Oct 6th, 2008 • Posted in: Letters From Readers

Last week’s guest commentary, “Free for Me,” argued that it is disingenuous, at best, for business leaders to shun regulation while hiding behind “free market” arguments when in fact they are manipulating rules (and loopholes) specifically created by regulation.

The piece drew quite a bit of mail reflecting on the nature of free markets.

“Free market philosophy made more sense in the days when a small, adventurous enterprise could go into the vast immeasurable territories of untapped resources and race, no holds barred, to see who can return quickest with the biggest catch,” one reader contended. “Now, with modern technologies and the awareness of complex interconnected environments and systems, it is dangerous and irresponsible to assume an industry should be free to fish until it cannot find any more fish, cut down forests until it cannot find another tree, strip mine and abandon the land, suck the oil dry, build the flimsiest homes, or let stock markets be run like casinos.”

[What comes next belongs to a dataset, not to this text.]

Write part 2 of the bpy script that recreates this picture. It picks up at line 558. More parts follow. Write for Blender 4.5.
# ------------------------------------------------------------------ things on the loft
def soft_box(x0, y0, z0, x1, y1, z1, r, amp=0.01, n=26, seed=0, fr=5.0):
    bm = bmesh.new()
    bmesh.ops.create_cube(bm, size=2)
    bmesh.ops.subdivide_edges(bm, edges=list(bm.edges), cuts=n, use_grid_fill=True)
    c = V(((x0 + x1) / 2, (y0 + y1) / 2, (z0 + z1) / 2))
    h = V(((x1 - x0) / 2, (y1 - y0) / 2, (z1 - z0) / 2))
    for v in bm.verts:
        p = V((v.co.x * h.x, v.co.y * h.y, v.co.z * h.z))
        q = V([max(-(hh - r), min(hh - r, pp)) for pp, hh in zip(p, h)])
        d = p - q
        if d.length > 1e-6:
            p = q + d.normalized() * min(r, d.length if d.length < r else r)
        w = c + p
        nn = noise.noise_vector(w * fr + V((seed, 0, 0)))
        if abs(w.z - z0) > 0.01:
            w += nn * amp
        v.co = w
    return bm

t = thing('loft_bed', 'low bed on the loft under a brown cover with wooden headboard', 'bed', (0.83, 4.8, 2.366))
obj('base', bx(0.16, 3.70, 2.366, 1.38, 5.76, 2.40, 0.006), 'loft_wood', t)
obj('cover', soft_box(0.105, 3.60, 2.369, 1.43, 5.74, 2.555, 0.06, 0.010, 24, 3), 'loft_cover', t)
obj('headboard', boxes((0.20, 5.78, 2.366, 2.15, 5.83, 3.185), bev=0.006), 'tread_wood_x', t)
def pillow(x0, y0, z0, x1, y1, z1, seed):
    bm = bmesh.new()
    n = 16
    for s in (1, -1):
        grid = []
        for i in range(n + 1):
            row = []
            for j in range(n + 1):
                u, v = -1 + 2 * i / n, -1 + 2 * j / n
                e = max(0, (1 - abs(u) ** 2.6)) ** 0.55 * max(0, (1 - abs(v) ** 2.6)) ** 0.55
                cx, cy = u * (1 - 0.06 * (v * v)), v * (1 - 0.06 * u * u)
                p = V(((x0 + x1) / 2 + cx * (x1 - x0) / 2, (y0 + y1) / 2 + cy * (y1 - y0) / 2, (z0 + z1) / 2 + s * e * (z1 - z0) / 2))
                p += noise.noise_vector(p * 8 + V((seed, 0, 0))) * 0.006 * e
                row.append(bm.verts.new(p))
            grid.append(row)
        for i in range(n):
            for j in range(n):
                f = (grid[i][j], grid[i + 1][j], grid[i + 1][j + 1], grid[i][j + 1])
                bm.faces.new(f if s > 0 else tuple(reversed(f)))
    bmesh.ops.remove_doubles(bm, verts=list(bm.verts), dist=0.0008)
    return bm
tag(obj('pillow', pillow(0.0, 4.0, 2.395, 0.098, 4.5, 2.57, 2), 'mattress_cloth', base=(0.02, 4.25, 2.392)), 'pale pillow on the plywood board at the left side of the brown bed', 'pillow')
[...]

Another reader drew an analogy from history: “You are right that citing the ‘free market’ has become a semantic sham. The real concept of the free market refers to what economists call ‘pure competition.’ What many free-marketers really want is monopoly power under the guise of free enterprise. That is what Teddy Roosevelt saw and tried to fix (successfully for quite a while) with the antitrust movement. It is time to get back to it and make it work again.”

One reader’s letter reflected a thread of frustration common among several readers’ responses and, of course, to the general climate of anger over the financial implosion. “We’re getting ripped off twice with lies and duplicity and just plain blind greed and belief that the pyramid can’t run out of pointy end. All in the name of a ‘freedom’ for corporations that are less encumbered than a newborn child when it comes to responsibility, integrity, and pity.”